From its inception, Canada’s upper house was essentially all about social class and privilege.
And it has not changed much in nearly 150 years.
Women were finally allowed in only in 1929, after the Famous Five took their historic case first to the Supreme Court (where they lost) and finally to the British Privy Council.
But non-property owners — and that includes the millions of Canadians who rent their homes, not to mention most Indigenous Canadians — are still not welcome.
And the principal qualification for admission remains prime ministerial whim, usually informed by partisan considerations, and not much else.
The scent of entitlement, snobbery and self-reward clings to the Senate, to this day, made only stronger by the reluctance of too many of these well-heeled political appointees to even pay for their own breakfasts (when partaking of what the airlines offer would be beneath their dignity).
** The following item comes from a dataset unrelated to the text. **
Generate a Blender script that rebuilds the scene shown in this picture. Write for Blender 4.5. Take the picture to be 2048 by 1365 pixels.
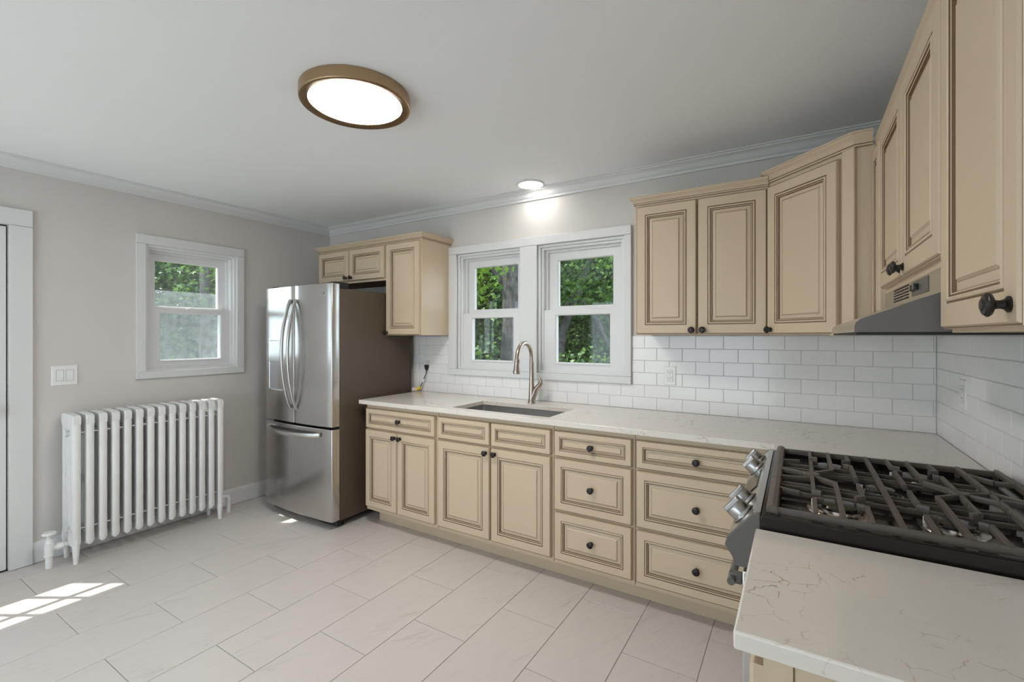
import bpy, bmesh, math, random
import numpy as np
from mathutils import Vector, Matrix

for o in list(bpy.data.objects):
    bpy.data.objects.remove(o, do_unlink=True)
S = bpy.context.scene
COL = S.collection
R = math.radians
random.seed(7)

# ------------------------------------------------------------------ camera, sky, sun, exposure
F_PX, YAW, HORIZON, EYE = 923.7, 31.736, 672.9, 1.380
cam_d = bpy.data.cameras.new('camera')
cam_d.sensor_width = 36.0
cam_d.lens = 36.0 * F_PX / 2048
cam_d.shift_y = (HORIZON - 682.5) / 2048
cam_d.clip_start = 0.02
cam = bpy.data.objects.new('camera', cam_d); COL.objects.link(cam)
cam.location = (0, 0, EYE)
cam.rotation_euler = (R(90), 0, R(YAW))
S.camera = cam

SUN_AZ, SUN_EL = math.atan2(0.524, 0.852), R(62)
SUN_DIR = Vector((math.cos(SUN_AZ) * math.cos(SUN_EL), math.sin(SUN_AZ) * math.cos(SUN_EL), -math.sin(SUN_EL)))
sun_d = bpy.data.lights.new('sun', 'SUN'); sun_d.energy = 11.0; sun_d.angle = R(0.53); sun_d.color = (1.0, 0.96, 0.9)
sun = bpy.data.objects.new('sun', sun_d); COL.objects.link(sun)
sun.rotation_euler = SUN_DIR.to_track_quat('-Z', 'Y').to_euler()
sun.location = (-8, -5, 12)

world = bpy.data.worlds.new('sky'); S.world = world; world.use_nodes = True
bg = world.node_tree.nodes['Background']
bg.inputs[0].default_value = (0.79, 0.89, 1.0, 1); bg.inputs[1].default_value = 4.6

S.view_settings.view_transform = 'Standard'
S.view_settings.look = 'None'
S.view_settings.exposure = -0.03
S.view_settings.gamma = 1.0
S.view_settings.use_curve_mapping = False
LAMP_FLUSH, LAMP_DOWN = 60.0, 24.0

# ------------------------------------------------------------------ room dimensions (metres)
D, XR, XL, YF = 2.939, 0.564, -3.948, -2.4      # tiled back face, tiled right face, left wall, wall behind the camera
CEIL = 2.44
WB, WR = D + 0.009, XR + 0.009                  # plaster faces behind the tiles
CT = 0.914                                      # worktop height

# ------------------------------------------------------------------ materials
def mat(name, col=(.8, .8, .8), rough=.5, metal=0.0, spec=.5, bump=None, emit=None, coat=0.0, var=None, aniso=0.0):
    m = bpy.data.materials.new(name); m.use_nodes = True
    nt = m.node_tree; b = nt.nodes['Principled BSDF']
    b.inputs['Base Color'].default_value = (*col, 1)
    b.inputs['Roughness'].default_value = rough
    b.inputs['Metallic'].default_value = metal
    b.inputs['Specular IOR Level'].default_value = spec
    b.inputs['Coat Weight'].default_value = coat
    b.inputs['Anisotropic'].default_value = aniso
    if emit:
        b.inputs['Emission Color'].default_value = (*emit[0], 1); b.inputs['Emission Strength'].default_value = emit[1]
    tc = nt.nodes.new('ShaderNodeTexCoord')
    if var:          # (scale, second colour, amount)
        n = nt.nodes.new('ShaderNodeTexNoise'); n.inputs['Scale'].default_value = var[0]; n.inputs['Detail'].default_value = 5
        nt.links.new(tc.outputs['Object'], n.inputs['Vector'])
        mx = nt.nodes.new('ShaderNodeMix'); mx.data_type = 'RGBA'
        mx.inputs[6].default_value = (*col, 1); mx.inputs[7].default_value = (*var[1], 1)
        mr = nt.nodes.new('ShaderNodeMapRange'); mr.inputs[1].default_value = .4; mr.inputs[2].default_value = .7; mr.inputs[4].default_value = var[2]
        nt.links.new(n.outputs['Fac'], mr.inputs[0]); nt.links.new(mr.outputs[0], mx.inputs[0])
        nt.links.new(mx.outputs[2], b.inputs['Base Color'])
    if bump:         # (scale vector, strength, distance)
        mp = nt.nodes.new('ShaderNodeMapping'); mp.inputs['Scale'].default_value = bump[0]
        n2 = nt.nodes.new('ShaderNodeTexNoise'); n2.inputs['Scale'].default_value = 1; n2.inputs['Detail'].default_value = 3
        bp = nt.nodes.new('ShaderNodeBump'); bp.inputs['Strength'].default_value = bump[1]; bp.inputs['Distance'].default_value = bump[2]
        nt.links.new(tc.outputs['Object'], mp.inputs[0]); nt.links.new(mp.outputs[0], n2.inputs['Vector'])
        nt.links.new(n2.outputs['Fac'], bp.inputs['Height']); nt.links.new(bp.outputs[0], b.inputs['Normal'])
    return m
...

That is why Canada’s traditional party of the left, first the CCF, and then its successor, the NDP, has always favoured a simple sort of reform: abolition.
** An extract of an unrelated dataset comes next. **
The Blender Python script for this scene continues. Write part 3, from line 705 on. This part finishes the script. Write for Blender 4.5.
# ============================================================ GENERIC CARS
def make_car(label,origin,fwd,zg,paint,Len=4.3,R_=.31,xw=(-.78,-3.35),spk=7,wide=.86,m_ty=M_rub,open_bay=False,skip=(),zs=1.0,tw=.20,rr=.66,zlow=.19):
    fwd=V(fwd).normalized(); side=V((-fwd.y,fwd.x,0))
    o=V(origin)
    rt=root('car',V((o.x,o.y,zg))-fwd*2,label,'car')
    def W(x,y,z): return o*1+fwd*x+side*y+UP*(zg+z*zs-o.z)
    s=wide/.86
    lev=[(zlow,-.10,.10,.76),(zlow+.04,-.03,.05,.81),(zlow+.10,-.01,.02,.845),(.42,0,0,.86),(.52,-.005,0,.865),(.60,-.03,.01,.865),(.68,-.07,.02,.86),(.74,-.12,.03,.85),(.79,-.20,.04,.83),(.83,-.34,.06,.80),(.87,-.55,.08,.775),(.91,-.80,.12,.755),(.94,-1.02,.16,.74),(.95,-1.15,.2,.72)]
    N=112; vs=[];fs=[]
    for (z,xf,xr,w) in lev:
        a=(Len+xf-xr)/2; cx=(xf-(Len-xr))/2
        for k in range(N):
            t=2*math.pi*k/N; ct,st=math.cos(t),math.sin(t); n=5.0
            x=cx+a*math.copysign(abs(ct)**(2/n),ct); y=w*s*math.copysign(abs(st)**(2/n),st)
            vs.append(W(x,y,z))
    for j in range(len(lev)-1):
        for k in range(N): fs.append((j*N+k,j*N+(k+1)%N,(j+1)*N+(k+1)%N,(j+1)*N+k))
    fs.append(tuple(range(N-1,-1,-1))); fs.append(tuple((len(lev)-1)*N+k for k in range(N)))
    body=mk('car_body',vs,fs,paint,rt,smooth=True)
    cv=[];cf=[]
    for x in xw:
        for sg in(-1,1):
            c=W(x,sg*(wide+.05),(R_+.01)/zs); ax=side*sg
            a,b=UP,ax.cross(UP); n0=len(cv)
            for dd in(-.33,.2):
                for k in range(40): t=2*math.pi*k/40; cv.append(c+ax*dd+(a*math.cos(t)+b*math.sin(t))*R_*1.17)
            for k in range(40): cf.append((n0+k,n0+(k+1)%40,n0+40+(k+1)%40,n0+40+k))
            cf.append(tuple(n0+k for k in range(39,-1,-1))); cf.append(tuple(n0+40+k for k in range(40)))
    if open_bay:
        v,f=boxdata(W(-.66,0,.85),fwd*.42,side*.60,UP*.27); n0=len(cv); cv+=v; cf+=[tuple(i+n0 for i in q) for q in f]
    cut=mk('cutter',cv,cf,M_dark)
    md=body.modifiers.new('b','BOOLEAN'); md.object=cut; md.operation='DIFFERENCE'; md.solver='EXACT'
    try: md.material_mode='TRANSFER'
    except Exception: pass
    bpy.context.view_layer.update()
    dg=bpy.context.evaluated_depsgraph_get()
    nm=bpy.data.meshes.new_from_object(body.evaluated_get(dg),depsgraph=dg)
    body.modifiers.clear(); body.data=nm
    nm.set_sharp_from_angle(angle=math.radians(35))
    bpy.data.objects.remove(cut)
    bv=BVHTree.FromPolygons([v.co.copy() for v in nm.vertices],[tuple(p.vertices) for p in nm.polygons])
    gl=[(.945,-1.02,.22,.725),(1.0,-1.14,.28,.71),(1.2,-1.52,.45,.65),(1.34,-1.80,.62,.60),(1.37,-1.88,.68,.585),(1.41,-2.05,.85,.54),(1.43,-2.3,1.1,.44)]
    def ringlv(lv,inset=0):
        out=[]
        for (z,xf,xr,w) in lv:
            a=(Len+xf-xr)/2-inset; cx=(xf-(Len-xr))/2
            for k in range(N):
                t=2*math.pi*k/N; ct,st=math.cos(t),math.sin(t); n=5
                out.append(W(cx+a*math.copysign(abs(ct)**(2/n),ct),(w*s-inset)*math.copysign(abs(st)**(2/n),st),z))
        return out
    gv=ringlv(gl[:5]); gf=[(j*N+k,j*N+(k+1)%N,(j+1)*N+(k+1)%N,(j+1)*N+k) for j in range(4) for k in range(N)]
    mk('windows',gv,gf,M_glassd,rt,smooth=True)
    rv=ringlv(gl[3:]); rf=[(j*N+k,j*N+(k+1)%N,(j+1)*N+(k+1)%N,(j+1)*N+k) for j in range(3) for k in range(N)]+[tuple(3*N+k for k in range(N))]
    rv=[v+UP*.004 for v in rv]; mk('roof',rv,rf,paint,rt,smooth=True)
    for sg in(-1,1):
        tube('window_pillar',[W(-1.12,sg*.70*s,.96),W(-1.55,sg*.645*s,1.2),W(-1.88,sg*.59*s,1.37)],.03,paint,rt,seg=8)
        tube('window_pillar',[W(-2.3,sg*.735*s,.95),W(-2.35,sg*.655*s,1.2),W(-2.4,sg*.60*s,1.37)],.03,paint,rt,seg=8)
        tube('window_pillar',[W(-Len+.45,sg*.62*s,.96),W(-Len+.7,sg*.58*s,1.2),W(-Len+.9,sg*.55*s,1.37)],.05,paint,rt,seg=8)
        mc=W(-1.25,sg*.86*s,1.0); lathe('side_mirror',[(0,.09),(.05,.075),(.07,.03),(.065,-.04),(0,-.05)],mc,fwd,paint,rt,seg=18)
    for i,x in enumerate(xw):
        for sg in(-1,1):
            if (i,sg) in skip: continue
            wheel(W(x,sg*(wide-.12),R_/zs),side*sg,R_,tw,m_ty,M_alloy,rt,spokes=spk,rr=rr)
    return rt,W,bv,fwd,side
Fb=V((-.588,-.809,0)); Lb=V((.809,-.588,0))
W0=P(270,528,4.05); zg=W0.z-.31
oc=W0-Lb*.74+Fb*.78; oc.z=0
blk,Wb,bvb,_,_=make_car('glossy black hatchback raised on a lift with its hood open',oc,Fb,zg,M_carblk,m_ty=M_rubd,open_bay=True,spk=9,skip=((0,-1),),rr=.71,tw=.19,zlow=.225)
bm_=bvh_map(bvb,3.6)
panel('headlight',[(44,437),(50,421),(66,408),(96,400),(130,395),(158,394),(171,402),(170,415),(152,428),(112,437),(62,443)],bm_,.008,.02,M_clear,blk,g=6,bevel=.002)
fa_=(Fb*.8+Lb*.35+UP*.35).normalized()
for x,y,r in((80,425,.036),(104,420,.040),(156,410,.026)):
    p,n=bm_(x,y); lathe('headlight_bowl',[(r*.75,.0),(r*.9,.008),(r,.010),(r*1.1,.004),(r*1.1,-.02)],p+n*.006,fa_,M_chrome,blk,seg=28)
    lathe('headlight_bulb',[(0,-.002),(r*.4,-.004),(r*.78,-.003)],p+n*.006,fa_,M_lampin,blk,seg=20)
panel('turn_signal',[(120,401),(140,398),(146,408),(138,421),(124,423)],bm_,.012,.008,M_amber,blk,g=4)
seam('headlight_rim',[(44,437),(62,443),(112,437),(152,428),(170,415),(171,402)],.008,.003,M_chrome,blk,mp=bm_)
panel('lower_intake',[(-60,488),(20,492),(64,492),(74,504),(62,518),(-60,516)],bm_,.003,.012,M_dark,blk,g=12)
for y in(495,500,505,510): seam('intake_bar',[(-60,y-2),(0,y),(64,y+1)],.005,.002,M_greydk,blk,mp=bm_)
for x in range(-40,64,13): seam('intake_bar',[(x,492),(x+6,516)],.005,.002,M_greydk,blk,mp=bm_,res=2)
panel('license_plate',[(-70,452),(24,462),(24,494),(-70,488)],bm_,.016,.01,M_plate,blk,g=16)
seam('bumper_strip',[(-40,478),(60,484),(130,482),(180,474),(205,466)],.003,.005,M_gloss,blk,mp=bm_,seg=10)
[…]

How Mulcair could go about abolition without massive constitutional changes
Current Official Opposition and NDP leader, Tom Mulcair, promises that he will proceed with abolition if his party forms government.
That will not be easy.
It will require constitutional change, which, in turn, would require consent of the federal House of Commons and all of the provincial legislatures.
In the past, fundamentally changing any part of the constitution has been inevitably linked to other demands for major changes.
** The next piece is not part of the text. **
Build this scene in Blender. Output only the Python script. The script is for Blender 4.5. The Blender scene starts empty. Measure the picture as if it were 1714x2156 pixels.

Quebec has not been willing to accept Senate reform unless it got its traditional demand for recognition as a distinct society.
Canada’s Indigenous people failed to get the self-government and recognition of their rightful place as full partners in the federation they were offered in the failed Charlottetown Accord of 1992.
That failure is an open wound on the Canadian federation, together with all the other affronts to Indigenous Canadians.
First Nations leaders do not have an official place at the constitutional table, but could Mulcair get away with abolishing the Senate without addressing their concerns?
Those are big and difficult questions.
Were he ever to get the chance, Mulcair might choose to address Indigenous concerns non-constitutionally, through the nation-to-nation approach he has promised.
And he might, just might, be able to convince a Quebec government to agree to Senate abolition without constitutional recognition of distinct society if he, again, were to pursue other measures that demonstrate respect for Quebec’s jurisdiction.
As prime minister, Mulcair could, for instance, repeal Harper’s federal criminal code changes that are obnoxious to Quebec, and only proceed with future legislative initiatives that implicate Quebec’s (and other provinces’) role on a cooperative, consultative basis.
In other words, if an NDP government were to set an entirely new and much more open tone in its dealings with Indigenous Canadians and with the provinces, that might make it easier for all concerned to go along with what would likely be a popular move: rolling up the Senate’s red carpet for once and for all time.
As well, as it proceeded to abolish the Senate, a new government could also move to enlarge the House of Commons, by including added members who were elected proportionally.
An NDP government might even consider mandating a minimum number of Indigenous MPs, something the New Zealanders have done with some success.
In other words, Senate abolition could be linked both to a renewed spirit of federal cooperation (which fully includes First Nations) and a program of genuine democratic reform.
That could make it acceptable to all — to use the currently all-too-fashionable term — stakeholders
It may be a tall order, but it would sure beat the status quo.